At 24, I was producing The Great Doughnut of Destiny, a play which I’d written while at the National Theatre School. Her preview article of Doughnut still bore her usual ebullient tone, but something had changed. “How rare,” she wrote then (and I paraphrase now), “for a playwright so young to already be able to talk about his ‘early period.’” She was probably quoting something I’d said in the interview, but that comment stuck in my craw. I should have taken it as a compliment—I was no longer a wunderkind, I was a “playwright,” full stop—but the direr implication was clear. My ‘early period’ was over. No more free rides.

A wunderkind is an artist who does approximately grownup-calibre work as a youth. When a wunderkind grows up, they not only lose the “kind,” they lose the “wunder”—a grownup doing grownup-calibre work is just another shmoe. Suddenly, I could no longer coast on raw talent. Now, creativity required skill and diligence to garner recognition…and even then, no guarantees. Welcome to the deep end of the pool.

DD stuck with it. When she was a new mother, she eschewed post-partum depression and wrote a novel. And then she did an even more grownup thing: she got it published. Now she’s writing another. But one of the inescapable rules, it seems, is that there’s always a bigger fish, a more luminary author. It’s hard to feel like a grownup when you’re always in some titan’s shadow. Yet if you ask the titan, they’ll probably complain about all those damn wunderkinds, running around and stealing the thunder.

I admire her for seeing it through. I’d love to write a novel—except, at 41, I know that loving the idea is not enough. What I’d really love to do is to be 41 and to have already written a novel, or two, or ten. Fait accomplit.
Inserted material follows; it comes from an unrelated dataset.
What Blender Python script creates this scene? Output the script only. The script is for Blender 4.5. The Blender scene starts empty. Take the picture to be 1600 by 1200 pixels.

And that’s my inner 21-year-old talking—the “myself” self, trapped in amber, holding my self-image hostage while I try to sort out the rest of my life. It’s almost like amnesia: waking up after 20 years, wondering where you’ve been all this time, or what you’ve been doing.

And the fact is, I’ve been busy—sometimes insanely busy—but I haven’t been wunderkind busy, and so none of it has felt quite real. I’ve felt like a kid wearing a grownup mask and accomplishing vaguely grownup things, and that would all be commendable except for the lie at the heart of it all. And now, to tear off the mask and find myself exactly the same age as the person I’ve been pretending to be…it’s confusing, and discouraging somehow. What a waste of a perfectly good delusion.

David Mamet writes that powerful, transformative stories result from ordinary people doing extraordinary things—feeling their own fear and inadequacy, but acting heroically in spite of those doubts. He scorns the youthful “power fantasy” narrative, in which a child becomes (say) a pro baseball player, or a normal person becomes a superhero. I had the status of “wunderkind” bequeathed upon me, like receiving a magic power ring or lucking my way onto the Mets lineup for a season. It was a delightful power fantasy, but the drawback came when I refused to let go of it. Because with that belief intact, I could never enact the other kind of drama. I need to be able to acknowledge my doubts and my shortcomings in order to act heroically.

Like DD, I felt like “myself” that night, reminiscing over beers. But I haven’t felt like myself since—and I think that’s a good thing. It means some other self is being born.